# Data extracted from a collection

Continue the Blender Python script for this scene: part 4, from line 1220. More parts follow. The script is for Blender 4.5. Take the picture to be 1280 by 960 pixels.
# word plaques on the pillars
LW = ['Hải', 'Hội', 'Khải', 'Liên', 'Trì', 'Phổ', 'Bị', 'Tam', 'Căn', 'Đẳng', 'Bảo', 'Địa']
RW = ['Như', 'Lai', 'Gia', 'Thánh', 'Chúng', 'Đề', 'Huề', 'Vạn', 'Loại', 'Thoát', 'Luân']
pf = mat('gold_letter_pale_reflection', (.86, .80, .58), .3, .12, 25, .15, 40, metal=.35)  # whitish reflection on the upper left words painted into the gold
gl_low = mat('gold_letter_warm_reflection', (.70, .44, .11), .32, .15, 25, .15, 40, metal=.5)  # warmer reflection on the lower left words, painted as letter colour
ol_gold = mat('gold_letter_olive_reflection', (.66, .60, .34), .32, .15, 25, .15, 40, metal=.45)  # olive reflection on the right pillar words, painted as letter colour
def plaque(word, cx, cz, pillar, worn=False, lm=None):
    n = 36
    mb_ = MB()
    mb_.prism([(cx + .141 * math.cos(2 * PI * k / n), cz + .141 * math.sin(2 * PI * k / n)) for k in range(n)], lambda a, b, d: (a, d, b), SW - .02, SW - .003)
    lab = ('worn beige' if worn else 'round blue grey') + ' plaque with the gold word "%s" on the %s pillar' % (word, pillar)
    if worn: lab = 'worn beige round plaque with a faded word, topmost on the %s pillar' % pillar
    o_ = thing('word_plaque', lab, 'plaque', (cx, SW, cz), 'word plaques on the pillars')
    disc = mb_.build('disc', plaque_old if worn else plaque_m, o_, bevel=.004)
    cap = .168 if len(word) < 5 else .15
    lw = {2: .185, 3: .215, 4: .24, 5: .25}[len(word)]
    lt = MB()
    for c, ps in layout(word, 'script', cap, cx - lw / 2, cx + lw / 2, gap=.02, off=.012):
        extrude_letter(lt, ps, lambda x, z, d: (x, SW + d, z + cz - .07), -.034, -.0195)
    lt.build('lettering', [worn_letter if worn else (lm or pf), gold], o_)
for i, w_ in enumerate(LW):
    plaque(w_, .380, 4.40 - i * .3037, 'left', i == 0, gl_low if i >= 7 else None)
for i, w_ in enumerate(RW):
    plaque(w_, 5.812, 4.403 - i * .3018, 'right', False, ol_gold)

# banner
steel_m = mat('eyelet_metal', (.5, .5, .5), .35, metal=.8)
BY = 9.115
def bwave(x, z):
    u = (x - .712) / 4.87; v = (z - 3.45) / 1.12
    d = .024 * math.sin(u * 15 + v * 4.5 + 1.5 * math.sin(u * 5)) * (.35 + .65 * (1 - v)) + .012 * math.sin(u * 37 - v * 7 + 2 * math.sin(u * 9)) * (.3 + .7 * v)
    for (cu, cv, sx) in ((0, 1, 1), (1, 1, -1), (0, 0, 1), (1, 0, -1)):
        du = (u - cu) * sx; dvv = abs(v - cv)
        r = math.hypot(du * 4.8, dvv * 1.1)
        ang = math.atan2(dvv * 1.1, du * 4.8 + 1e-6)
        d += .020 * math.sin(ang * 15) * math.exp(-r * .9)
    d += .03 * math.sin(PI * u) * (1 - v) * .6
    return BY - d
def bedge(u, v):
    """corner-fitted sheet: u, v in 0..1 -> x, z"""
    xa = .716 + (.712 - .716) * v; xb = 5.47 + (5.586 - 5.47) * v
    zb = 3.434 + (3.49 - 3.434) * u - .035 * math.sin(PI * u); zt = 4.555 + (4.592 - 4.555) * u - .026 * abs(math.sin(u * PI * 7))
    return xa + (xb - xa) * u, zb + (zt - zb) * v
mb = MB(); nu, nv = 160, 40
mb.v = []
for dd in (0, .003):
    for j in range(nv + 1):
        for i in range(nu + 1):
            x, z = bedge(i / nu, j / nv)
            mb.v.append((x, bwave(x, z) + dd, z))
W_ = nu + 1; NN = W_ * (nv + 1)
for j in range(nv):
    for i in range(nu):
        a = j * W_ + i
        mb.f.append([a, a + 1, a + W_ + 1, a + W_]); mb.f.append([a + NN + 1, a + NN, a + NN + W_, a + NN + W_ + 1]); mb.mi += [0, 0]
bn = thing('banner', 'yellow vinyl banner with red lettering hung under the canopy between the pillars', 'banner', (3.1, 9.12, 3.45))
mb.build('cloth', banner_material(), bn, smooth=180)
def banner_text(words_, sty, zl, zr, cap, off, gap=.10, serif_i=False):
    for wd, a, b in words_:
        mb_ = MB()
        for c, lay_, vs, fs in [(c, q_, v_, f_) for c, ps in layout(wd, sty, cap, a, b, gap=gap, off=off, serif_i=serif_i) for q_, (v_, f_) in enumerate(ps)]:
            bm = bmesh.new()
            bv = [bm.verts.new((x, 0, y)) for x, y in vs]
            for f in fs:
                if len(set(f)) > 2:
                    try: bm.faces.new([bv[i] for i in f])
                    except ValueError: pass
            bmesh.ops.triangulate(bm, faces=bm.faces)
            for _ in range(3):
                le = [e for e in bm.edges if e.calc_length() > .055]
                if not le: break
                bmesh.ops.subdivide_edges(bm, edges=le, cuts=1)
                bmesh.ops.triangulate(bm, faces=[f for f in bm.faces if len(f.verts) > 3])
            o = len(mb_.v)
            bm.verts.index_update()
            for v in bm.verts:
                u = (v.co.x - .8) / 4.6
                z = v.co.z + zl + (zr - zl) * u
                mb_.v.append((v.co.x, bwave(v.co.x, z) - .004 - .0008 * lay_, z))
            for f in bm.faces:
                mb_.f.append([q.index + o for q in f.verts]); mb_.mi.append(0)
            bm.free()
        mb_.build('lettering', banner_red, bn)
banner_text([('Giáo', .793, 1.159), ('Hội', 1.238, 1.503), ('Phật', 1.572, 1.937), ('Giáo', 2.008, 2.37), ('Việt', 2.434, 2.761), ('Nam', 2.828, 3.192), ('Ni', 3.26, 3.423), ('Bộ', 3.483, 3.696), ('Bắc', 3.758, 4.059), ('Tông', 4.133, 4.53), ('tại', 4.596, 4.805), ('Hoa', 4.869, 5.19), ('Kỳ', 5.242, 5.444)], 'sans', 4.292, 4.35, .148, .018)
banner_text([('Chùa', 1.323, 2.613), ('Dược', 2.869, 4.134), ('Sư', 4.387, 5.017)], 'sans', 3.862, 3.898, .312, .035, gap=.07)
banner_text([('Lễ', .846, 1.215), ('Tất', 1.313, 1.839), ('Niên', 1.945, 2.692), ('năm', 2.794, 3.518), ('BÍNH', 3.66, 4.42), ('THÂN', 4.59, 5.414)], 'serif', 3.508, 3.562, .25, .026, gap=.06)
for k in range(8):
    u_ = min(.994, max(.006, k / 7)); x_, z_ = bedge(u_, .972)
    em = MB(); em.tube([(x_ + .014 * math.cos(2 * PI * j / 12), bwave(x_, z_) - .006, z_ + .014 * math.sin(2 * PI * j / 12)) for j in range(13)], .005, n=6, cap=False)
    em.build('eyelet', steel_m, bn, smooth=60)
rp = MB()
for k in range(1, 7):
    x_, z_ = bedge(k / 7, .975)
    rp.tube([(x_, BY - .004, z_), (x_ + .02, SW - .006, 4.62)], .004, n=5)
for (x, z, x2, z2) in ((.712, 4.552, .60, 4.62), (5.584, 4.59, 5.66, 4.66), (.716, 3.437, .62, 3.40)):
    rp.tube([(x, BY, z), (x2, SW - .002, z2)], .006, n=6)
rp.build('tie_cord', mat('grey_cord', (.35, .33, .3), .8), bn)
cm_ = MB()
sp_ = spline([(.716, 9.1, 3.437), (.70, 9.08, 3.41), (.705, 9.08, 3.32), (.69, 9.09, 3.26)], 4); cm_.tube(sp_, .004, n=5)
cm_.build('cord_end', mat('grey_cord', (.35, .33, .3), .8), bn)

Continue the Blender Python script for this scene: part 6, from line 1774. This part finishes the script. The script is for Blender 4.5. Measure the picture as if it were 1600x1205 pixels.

# What this task involves
Determine how many lines of the material include the string "Continue". Output only that count.

# The response
2